The spaces themselves are varied and beautiful—Fairground Park, the Central Library, and the Saint Louis Art Museum, to name a few—and they contain a sense of wonder and wistfulness that feels tied to the memory of youth. “The kind of magic of my memory and wonder at those spaces was sort of the impetus for me to heighten the magical presence within the work,” says Chambers. “I love surrealism, but how would I describe surrealism or the kind of magical nature that I associate with those spaces? For me, it was through color.”
Indeed, the color (and lack thereof) in the pieces created for Birthplace is essential. From a vibrant field of red in a classroom to a soft transition through the rainbow along the lines of a basketball court to a transparent playground, the choices Chambers makes convey his own feelings about the chosen spaces.

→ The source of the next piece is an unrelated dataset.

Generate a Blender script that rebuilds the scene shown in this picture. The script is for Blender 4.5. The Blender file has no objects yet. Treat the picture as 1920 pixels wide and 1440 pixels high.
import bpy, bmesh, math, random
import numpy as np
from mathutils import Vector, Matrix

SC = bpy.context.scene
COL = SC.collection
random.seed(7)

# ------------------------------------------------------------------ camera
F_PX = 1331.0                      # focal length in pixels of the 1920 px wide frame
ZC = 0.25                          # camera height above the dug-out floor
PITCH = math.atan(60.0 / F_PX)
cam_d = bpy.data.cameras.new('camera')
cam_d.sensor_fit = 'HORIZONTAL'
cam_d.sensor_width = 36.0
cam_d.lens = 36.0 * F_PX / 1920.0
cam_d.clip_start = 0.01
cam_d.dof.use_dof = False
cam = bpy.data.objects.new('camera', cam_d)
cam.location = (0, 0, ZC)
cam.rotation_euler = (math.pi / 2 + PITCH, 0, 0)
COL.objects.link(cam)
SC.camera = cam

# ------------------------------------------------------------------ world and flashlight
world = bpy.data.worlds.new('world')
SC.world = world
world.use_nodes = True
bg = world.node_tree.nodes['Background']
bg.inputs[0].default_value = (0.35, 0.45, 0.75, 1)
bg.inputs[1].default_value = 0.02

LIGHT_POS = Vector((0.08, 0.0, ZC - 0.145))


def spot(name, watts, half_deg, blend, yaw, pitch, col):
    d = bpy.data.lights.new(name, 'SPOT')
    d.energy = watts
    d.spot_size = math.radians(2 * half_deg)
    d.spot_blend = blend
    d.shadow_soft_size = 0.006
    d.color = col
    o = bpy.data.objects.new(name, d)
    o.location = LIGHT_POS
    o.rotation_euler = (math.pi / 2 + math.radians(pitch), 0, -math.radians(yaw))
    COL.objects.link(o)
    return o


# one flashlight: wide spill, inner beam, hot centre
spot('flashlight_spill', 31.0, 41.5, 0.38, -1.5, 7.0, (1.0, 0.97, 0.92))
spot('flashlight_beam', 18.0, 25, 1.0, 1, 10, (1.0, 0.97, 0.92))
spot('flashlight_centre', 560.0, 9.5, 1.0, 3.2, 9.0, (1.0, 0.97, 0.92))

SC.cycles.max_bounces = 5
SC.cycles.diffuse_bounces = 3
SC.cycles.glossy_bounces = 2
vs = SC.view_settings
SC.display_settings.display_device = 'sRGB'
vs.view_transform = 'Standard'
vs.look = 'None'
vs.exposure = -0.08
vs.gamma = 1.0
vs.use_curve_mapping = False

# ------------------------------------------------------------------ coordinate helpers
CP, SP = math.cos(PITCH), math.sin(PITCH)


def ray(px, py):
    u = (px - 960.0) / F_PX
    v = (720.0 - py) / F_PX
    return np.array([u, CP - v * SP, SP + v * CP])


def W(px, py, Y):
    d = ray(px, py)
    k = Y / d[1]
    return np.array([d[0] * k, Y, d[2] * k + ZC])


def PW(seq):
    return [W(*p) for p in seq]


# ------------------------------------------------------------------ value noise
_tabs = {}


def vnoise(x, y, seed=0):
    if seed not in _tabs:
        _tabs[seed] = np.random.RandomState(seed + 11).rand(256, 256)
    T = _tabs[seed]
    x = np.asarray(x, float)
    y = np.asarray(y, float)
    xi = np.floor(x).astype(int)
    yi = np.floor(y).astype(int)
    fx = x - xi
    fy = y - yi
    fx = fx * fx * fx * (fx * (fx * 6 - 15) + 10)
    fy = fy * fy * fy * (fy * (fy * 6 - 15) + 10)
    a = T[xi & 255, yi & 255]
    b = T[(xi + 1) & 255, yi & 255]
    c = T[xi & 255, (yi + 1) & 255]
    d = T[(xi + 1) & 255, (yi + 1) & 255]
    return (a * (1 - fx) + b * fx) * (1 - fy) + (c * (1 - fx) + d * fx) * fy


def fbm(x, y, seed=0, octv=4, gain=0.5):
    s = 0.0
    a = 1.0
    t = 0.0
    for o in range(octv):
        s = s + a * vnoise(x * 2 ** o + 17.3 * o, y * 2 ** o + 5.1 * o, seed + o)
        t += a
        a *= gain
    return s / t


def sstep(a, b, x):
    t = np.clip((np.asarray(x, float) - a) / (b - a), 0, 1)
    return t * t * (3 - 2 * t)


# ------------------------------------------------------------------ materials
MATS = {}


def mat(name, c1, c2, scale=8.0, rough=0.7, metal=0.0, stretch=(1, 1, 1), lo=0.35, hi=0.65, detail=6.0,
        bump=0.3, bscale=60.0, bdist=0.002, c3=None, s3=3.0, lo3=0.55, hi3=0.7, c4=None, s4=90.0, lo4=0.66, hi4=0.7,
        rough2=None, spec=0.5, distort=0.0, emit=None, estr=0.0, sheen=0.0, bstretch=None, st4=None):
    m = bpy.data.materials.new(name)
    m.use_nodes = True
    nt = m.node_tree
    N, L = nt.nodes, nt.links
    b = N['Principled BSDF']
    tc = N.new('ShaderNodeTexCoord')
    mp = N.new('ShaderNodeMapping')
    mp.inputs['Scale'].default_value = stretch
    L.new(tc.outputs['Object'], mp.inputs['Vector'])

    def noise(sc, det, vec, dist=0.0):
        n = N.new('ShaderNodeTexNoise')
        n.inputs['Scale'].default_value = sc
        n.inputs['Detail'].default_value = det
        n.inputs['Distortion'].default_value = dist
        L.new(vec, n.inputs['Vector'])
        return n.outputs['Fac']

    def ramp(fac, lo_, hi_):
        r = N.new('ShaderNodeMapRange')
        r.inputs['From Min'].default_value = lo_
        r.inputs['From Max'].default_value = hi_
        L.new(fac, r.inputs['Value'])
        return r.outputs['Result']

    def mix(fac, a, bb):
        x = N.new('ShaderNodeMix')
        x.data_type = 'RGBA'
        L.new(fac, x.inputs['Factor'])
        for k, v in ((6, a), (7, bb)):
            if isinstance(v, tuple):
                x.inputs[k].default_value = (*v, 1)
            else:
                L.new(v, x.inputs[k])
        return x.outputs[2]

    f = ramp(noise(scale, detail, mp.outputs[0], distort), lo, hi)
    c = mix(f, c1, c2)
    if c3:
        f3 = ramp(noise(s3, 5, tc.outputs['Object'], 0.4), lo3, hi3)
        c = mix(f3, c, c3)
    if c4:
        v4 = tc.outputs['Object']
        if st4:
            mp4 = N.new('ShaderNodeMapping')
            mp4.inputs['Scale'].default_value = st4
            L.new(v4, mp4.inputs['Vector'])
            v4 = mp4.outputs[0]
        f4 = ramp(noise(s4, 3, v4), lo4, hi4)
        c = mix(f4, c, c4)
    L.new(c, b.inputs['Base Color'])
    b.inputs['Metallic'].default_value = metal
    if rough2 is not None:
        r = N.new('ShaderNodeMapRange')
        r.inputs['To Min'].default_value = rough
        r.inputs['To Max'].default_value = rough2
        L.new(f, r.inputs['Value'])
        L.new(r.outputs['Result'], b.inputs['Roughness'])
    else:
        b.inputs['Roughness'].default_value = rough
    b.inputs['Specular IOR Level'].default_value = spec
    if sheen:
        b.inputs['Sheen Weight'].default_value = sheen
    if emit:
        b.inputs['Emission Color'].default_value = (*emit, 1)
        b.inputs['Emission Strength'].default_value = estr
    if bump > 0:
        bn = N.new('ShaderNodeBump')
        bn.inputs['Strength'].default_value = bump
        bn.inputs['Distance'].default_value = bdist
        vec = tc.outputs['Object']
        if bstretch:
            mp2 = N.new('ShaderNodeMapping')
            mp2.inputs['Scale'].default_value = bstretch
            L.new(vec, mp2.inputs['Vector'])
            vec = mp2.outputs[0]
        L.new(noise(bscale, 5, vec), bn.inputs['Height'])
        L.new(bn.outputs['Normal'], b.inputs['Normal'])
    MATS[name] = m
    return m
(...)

“Color contains magic,” says Chambers. “If you deploy it in a certain way, it heightens the power of that image in a kind of magical sense.”
While the artist hesitates to guess how people may feel about Birthplace, he hopes that its presence at CAM may inspire future artists and show them a path forward.
“Since I’m coming home, I really hope people take from the show a recognition that I exist and that this is an option,” says Chambers. “What I hope people take with them is an acknowledgement that this is a space for participation, and we can do well in it. You can thrive in it, too.”
Birthplace runs September 8 through February 11, 2024 at the Contemporary Art Museum St. Louis.